>>

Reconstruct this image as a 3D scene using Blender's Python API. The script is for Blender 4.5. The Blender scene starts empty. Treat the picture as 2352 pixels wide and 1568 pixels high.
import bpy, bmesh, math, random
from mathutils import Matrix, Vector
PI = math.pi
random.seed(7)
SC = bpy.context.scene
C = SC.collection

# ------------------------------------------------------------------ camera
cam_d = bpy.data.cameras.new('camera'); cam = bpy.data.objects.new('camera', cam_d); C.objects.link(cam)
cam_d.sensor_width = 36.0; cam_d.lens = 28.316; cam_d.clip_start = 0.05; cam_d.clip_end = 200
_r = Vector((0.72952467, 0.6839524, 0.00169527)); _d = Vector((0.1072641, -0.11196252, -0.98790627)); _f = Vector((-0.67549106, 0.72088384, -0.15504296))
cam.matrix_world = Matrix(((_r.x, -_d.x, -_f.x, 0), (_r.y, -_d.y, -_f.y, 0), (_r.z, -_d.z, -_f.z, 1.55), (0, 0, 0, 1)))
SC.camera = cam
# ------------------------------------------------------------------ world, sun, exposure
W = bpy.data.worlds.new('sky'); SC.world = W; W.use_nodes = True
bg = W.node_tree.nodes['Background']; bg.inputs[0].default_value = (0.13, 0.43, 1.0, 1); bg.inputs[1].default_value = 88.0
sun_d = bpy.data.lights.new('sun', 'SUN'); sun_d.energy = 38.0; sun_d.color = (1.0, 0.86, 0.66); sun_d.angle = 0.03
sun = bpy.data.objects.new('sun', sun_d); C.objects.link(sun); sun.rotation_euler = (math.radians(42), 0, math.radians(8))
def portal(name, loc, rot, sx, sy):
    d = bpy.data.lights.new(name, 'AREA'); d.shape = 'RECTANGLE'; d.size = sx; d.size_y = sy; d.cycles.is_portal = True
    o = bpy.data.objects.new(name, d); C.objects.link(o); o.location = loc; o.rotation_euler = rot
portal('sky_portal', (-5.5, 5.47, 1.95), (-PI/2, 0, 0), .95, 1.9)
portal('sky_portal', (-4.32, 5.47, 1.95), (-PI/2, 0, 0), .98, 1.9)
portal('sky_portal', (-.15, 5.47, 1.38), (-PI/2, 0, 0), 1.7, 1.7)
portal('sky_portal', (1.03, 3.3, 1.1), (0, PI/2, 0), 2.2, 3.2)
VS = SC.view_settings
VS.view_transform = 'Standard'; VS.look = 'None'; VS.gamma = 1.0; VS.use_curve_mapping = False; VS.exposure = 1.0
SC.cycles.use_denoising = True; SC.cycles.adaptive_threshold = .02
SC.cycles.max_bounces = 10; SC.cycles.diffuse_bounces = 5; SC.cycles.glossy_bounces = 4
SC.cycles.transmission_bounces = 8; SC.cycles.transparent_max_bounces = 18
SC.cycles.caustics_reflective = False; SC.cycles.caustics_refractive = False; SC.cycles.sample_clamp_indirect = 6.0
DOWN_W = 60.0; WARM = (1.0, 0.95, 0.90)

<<

- AIM -
Output the full listing without altering anything.

- TASK ANSWER -
Reconstruct this image as a 3D scene using Blender's Python API. The script is for Blender 4.5. The Blender scene starts empty. Treat the picture as 2352 pixels wide and 1568 pixels high.
import bpy, bmesh, math, random
from mathutils import Matrix, Vector
PI = math.pi
random.seed(7)
SC = bpy.context.scene
C = SC.collection

# ------------------------------------------------------------------ camera
cam_d = bpy.data.cameras.new('camera'); cam = bpy.data.objects.new('camera', cam_d); C.objects.link(cam)
cam_d.sensor_width = 36.0; cam_d.lens = 28.316; cam_d.clip_start = 0.05; cam_d.clip_end = 200
_r = Vector((0.72952467, 0.6839524, 0.00169527)); _d = Vector((0.1072641, -0.11196252, -0.98790627)); _f = Vector((-0.67549106, 0.72088384, -0.15504296))
cam.matrix_world = Matrix(((_r.x, -_d.x, -_f.x, 0), (_r.y, -_d.y, -_f.y, 0), (_r.z, -_d.z, -_f.z, 1.55), (0, 0, 0, 1)))
SC.camera = cam
# ------------------------------------------------------------------ world, sun, exposure
W = bpy.data.worlds.new('sky'); SC.world = W; W.use_nodes = True
bg = W.node_tree.nodes['Background']; bg.inputs[0].default_value = (0.13, 0.43, 1.0, 1); bg.inputs[1].default_value = 88.0
sun_d = bpy.data.lights.new('sun', 'SUN'); sun_d.energy = 38.0; sun_d.color = (1.0, 0.86, 0.66); sun_d.angle = 0.03
sun = bpy.data.objects.new('sun', sun_d); C.objects.link(sun); sun.rotation_euler = (math.radians(42), 0, math.radians(8))
def portal(name, loc, rot, sx, sy):
    d = bpy.data.lights.new(name, 'AREA'); d.shape = 'RECTANGLE'; d.size = sx; d.size_y = sy; d.cycles.is_portal = True
    o = bpy.data.objects.new(name, d); C.objects.link(o); o.location = loc; o.rotation_euler = rot
portal('sky_portal', (-5.5, 5.47, 1.95), (-PI/2, 0, 0), .95, 1.9)
portal('sky_portal', (-4.32, 5.47, 1.95), (-PI/2, 0, 0), .98, 1.9)
portal('sky_portal', (-.15, 5.47, 1.38), (-PI/2, 0, 0), 1.7, 1.7)
portal('sky_portal', (1.03, 3.3, 1.1), (0, PI/2, 0), 2.2, 3.2)
VS = SC.view_settings
VS.view_transform = 'Standard'; VS.look = 'None'; VS.gamma = 1.0; VS.use_curve_mapping = False; VS.exposure = 1.0
SC.cycles.use_denoising = True; SC.cycles.adaptive_threshold = .02
SC.cycles.max_bounces = 10; SC.cycles.diffuse_bounces = 5; SC.cycles.glossy_bounces = 4
SC.cycles.transmission_bounces = 8; SC.cycles.transparent_max_bounces = 18
SC.cycles.caustics_reflective = False; SC.cycles.caustics_refractive = False; SC.cycles.sample_clamp_indirect = 6.0
DOWN_W = 60.0; WARM = (1.0, 0.95, 0.90)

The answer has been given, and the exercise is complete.